How our leaders create fantasy 'solutions' for our immigration-related vulnerabilities.
 By Michael Cutler, December 4, 2015

Therefore the Visa Waiver Program should have been terminated after the terror attacks of 9/11 yet it has continually been expanded.

It is clear that the overarching goal of a succession of administrations and many members of Congress, irrespective of political party affiliation, is to keep our borders open and take no meaningful action to stop that flow of aliens into the United States.
. . .
The obvious question is why the Visa Waiver Program is considered so sacrosanct that even though it defies the advice and findings of the 9/11 Commission no one has the moral fortitude to call for simply terminating this dangerous program.

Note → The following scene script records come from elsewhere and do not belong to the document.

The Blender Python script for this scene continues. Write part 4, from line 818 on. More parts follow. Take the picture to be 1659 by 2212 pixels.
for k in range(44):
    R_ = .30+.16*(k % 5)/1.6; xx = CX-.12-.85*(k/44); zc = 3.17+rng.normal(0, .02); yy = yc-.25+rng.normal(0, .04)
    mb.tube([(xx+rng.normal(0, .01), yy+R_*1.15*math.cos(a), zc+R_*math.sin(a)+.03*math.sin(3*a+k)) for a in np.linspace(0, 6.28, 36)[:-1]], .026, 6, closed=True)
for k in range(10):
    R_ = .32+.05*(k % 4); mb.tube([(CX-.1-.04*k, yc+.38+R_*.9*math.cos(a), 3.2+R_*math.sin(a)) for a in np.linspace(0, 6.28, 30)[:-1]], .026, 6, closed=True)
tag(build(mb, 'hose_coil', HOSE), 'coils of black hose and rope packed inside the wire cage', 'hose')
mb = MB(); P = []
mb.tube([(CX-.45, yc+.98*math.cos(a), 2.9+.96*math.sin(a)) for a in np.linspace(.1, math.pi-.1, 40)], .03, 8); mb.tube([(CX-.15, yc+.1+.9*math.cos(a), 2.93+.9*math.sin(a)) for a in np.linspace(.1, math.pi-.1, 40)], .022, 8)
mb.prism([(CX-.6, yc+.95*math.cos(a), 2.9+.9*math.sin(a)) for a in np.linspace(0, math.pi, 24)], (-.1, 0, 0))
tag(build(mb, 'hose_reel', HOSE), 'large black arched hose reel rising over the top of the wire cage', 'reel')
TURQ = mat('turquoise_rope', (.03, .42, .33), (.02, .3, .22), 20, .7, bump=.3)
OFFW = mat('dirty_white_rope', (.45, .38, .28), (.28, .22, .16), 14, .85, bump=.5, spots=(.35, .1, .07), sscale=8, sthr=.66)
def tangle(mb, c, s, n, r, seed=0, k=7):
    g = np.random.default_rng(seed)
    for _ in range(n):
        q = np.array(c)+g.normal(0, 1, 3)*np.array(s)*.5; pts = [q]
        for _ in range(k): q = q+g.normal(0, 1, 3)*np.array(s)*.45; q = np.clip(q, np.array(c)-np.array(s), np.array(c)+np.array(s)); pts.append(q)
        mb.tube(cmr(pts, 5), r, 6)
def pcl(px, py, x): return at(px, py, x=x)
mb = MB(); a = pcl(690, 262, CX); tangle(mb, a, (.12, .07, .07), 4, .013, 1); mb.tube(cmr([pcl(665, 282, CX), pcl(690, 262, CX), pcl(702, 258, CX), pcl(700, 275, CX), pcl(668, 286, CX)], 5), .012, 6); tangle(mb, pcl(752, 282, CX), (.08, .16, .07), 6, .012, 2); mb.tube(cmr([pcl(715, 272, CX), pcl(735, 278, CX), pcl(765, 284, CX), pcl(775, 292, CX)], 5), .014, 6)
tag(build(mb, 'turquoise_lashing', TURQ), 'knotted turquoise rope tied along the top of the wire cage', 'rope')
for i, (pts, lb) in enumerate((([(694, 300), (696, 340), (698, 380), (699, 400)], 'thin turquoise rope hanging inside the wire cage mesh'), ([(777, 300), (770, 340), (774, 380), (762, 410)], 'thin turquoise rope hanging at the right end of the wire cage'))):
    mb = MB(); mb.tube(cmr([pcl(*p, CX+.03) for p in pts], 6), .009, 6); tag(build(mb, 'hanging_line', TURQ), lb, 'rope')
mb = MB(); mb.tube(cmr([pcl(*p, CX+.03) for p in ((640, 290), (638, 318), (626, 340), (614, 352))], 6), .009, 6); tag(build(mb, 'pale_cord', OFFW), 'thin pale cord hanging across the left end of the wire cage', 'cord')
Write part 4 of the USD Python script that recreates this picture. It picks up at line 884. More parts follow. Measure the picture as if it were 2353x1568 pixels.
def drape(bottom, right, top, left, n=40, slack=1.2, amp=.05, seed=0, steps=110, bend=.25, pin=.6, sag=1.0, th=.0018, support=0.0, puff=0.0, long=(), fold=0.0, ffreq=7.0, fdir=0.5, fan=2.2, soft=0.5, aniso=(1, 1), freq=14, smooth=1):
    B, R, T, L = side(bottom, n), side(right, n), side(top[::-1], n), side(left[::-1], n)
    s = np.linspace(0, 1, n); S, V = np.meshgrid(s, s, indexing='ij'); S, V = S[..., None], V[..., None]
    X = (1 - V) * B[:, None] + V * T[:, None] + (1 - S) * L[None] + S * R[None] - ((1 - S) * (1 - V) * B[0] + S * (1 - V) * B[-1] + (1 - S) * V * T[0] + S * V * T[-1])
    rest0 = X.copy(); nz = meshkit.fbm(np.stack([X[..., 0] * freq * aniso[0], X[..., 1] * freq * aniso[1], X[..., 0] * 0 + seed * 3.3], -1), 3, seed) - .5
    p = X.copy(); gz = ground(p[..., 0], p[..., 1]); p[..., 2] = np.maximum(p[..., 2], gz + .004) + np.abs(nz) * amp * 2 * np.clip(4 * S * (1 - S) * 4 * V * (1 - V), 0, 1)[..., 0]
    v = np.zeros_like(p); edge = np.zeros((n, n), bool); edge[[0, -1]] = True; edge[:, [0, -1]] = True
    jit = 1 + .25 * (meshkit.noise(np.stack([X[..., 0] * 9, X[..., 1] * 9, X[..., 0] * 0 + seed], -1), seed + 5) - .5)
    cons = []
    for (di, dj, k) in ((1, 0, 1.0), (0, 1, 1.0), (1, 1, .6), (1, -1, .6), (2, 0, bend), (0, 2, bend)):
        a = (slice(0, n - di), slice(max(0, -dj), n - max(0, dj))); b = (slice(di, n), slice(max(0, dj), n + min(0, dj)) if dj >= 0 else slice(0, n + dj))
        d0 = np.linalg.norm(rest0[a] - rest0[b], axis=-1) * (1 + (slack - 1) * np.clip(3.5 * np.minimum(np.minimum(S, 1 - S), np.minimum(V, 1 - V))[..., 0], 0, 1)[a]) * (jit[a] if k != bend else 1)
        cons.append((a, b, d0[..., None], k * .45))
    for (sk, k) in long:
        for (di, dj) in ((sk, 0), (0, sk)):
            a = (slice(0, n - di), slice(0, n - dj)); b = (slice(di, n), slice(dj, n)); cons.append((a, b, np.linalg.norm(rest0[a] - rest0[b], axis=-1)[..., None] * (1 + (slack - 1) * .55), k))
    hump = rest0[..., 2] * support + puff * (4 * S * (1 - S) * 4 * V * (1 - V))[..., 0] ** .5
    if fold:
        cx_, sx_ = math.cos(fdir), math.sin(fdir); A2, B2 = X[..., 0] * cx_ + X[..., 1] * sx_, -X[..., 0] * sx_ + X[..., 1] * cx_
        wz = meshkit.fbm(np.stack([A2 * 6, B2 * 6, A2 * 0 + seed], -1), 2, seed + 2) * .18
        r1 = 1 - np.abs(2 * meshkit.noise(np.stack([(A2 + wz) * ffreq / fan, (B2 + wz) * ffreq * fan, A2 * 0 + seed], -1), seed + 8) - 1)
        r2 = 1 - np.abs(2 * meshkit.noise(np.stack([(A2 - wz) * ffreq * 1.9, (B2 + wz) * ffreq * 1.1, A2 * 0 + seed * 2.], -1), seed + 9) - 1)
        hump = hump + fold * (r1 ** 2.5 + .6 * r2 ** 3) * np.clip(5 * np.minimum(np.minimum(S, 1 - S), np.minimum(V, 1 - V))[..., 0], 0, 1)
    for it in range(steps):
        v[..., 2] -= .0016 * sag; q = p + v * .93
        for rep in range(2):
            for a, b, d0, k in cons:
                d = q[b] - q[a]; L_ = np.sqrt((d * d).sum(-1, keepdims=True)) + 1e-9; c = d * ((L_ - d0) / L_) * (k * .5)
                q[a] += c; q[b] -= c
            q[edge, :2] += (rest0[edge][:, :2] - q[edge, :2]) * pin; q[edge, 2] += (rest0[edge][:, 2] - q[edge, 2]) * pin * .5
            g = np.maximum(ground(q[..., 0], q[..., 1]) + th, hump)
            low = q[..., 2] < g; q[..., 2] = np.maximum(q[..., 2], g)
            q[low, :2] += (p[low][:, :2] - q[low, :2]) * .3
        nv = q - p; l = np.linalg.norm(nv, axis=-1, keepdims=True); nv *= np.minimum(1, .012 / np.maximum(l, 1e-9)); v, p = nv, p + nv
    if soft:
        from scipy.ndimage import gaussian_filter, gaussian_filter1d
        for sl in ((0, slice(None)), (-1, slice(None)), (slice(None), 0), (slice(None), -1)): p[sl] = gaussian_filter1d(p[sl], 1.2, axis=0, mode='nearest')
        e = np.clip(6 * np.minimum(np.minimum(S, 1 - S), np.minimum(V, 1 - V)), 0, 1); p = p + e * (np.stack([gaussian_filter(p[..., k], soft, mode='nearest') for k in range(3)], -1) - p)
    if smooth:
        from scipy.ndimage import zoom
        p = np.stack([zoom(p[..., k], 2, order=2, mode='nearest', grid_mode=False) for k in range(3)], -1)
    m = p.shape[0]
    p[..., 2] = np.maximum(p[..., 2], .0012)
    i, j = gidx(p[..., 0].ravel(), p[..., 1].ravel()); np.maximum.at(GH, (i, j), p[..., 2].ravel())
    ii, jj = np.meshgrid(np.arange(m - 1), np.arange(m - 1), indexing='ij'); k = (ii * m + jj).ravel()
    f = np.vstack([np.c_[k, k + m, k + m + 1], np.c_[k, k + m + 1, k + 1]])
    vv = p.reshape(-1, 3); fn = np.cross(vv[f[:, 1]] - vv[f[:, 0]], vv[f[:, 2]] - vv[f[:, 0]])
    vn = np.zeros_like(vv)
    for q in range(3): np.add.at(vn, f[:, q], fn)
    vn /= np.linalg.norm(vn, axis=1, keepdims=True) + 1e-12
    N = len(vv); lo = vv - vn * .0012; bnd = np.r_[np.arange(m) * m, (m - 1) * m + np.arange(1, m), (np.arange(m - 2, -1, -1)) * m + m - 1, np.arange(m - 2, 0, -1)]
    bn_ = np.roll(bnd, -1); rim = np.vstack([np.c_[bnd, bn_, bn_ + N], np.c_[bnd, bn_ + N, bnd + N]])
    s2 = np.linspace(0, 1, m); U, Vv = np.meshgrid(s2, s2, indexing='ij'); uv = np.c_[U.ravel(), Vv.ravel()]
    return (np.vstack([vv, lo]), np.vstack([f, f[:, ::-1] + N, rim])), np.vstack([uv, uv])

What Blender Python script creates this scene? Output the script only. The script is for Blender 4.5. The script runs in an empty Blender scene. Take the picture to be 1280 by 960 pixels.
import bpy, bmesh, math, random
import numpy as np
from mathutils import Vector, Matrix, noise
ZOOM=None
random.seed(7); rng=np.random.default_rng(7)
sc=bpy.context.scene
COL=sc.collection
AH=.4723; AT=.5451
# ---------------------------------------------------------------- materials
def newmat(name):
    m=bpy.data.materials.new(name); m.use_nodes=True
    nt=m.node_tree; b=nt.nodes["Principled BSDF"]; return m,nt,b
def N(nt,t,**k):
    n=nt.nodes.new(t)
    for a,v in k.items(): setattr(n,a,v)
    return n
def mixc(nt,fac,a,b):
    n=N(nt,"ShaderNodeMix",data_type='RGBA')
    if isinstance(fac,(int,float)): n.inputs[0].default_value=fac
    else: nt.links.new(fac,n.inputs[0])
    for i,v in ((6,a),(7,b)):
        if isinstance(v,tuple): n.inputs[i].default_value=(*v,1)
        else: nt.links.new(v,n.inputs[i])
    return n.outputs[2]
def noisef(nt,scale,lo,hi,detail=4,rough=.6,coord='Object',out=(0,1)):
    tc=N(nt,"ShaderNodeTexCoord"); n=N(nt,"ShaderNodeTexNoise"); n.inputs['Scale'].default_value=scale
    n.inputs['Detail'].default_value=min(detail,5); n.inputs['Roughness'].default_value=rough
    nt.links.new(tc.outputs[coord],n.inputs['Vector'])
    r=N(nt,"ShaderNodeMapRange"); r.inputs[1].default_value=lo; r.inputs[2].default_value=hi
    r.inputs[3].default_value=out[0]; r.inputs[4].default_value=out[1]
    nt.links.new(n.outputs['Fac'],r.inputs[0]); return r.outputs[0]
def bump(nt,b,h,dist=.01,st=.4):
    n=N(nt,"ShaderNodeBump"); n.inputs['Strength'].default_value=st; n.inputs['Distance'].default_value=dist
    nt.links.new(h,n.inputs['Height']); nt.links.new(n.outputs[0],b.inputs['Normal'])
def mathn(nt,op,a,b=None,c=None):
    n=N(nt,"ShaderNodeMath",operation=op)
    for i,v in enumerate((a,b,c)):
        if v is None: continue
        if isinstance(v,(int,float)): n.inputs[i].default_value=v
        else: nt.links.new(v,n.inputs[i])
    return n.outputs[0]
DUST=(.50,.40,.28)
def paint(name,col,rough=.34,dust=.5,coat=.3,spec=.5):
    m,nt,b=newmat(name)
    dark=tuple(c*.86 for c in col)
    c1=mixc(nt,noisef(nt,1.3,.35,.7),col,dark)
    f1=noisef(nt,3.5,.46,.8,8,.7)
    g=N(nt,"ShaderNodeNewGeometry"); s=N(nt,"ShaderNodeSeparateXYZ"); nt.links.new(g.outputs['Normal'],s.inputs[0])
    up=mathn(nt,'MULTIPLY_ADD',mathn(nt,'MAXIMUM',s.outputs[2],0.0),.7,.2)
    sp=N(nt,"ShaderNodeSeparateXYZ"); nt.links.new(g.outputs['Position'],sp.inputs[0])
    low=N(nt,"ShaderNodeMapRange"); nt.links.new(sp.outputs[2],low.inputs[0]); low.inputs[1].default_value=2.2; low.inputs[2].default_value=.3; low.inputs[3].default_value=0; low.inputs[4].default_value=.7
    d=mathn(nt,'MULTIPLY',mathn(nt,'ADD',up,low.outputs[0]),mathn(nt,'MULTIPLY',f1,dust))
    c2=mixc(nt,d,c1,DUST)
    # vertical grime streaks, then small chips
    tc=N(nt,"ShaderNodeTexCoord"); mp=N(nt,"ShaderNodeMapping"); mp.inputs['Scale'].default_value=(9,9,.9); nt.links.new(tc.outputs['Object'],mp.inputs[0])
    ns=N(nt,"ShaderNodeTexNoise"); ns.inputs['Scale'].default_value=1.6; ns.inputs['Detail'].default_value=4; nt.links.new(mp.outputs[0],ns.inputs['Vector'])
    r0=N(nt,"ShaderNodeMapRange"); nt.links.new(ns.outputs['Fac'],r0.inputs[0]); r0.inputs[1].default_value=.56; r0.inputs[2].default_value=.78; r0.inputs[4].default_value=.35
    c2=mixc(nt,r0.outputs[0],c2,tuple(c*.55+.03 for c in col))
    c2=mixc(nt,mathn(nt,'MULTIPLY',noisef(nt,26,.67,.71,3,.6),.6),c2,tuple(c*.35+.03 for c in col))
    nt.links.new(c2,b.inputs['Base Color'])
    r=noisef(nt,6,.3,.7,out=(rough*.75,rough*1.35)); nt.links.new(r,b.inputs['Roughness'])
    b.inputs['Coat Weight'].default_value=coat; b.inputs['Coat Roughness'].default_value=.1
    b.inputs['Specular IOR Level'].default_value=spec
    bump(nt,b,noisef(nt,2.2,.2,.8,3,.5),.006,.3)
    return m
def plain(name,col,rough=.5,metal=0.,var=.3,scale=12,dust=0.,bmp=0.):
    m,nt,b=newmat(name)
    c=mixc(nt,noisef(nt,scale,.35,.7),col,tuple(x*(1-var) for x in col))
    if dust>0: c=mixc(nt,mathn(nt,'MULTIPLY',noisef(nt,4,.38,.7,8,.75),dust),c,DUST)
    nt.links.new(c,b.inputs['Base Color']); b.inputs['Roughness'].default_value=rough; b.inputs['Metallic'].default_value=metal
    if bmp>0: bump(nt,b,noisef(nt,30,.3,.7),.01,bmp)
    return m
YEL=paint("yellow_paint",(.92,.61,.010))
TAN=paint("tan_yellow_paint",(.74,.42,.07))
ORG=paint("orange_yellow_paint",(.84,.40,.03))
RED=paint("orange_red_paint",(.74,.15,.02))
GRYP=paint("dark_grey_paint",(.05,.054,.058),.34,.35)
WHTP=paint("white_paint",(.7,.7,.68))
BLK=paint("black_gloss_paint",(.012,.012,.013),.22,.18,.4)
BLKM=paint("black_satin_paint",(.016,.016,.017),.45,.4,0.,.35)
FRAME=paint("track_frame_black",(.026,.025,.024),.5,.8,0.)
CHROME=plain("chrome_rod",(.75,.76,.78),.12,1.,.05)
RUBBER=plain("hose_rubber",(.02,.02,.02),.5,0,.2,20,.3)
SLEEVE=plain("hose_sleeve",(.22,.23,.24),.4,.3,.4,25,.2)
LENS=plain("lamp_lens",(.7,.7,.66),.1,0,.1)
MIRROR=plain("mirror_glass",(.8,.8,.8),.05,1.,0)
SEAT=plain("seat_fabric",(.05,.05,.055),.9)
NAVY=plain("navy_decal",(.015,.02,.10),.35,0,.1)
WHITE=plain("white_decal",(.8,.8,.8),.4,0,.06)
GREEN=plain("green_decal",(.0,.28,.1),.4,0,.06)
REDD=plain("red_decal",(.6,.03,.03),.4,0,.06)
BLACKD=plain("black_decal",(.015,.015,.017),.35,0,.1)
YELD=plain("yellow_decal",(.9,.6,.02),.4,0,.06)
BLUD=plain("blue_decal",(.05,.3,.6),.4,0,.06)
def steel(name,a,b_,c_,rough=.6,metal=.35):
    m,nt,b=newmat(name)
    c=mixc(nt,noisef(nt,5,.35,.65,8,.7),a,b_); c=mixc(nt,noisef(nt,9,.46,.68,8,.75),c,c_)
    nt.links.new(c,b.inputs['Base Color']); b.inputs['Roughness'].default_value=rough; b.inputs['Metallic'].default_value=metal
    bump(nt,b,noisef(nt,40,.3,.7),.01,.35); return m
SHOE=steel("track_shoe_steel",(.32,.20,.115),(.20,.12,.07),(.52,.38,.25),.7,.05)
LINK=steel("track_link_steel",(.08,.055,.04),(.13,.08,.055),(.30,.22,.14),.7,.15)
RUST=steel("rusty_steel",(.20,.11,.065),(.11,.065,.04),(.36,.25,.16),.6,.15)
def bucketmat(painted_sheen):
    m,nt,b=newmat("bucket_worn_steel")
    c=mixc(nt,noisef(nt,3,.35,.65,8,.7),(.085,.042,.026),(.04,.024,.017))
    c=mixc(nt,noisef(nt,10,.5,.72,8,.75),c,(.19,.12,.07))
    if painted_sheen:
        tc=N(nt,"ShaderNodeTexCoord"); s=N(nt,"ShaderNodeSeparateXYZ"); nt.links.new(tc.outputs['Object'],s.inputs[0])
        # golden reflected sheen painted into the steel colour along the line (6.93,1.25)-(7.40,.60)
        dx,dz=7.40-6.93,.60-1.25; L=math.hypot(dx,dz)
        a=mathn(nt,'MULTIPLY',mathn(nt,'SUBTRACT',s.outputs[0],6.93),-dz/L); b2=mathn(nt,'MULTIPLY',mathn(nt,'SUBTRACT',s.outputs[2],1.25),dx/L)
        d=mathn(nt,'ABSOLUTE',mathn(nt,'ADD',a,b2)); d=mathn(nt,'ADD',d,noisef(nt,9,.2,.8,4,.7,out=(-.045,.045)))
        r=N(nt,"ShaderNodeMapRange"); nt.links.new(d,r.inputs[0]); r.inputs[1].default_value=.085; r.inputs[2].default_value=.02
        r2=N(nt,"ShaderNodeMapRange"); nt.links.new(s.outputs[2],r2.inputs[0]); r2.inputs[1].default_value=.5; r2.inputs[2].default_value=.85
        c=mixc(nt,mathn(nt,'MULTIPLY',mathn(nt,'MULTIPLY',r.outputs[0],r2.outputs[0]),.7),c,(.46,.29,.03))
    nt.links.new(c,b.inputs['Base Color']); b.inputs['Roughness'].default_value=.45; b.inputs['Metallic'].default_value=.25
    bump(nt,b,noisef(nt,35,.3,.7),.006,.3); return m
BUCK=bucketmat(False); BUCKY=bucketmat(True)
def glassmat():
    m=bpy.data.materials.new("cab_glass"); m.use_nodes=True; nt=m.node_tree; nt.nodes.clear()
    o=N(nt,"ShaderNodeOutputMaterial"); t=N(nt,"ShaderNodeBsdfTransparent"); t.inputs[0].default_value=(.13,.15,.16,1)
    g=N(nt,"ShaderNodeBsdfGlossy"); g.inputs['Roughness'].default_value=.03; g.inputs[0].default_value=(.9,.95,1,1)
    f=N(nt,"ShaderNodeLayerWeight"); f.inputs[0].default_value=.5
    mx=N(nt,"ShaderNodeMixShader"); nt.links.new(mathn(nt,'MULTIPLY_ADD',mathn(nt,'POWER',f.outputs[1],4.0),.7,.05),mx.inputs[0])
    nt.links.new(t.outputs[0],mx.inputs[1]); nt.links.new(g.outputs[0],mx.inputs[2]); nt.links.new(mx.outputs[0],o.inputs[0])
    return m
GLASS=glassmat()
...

The answer can be found in the incestuous relationship between the Chamber of Commerce and its subsidiary, the Corporation for Travel Promotion, now doing business as Brand USA.
The Chamber of Commerce has arguably been the strongest supporter of the Visa Waiver Program, which currently enables aliens from 38 countries to enter the United States without first obtaining a visa.
The U.S. State Department provides a thorough explanation of the Visa Waiver Program on its website.
Incredibly, the official State Department website also provides a link, “Discover America,” on that website which relates to the website of The Corporation for Travel Promotion, which is affiliated with the travel industries that are a part of the “Discover America Partnership.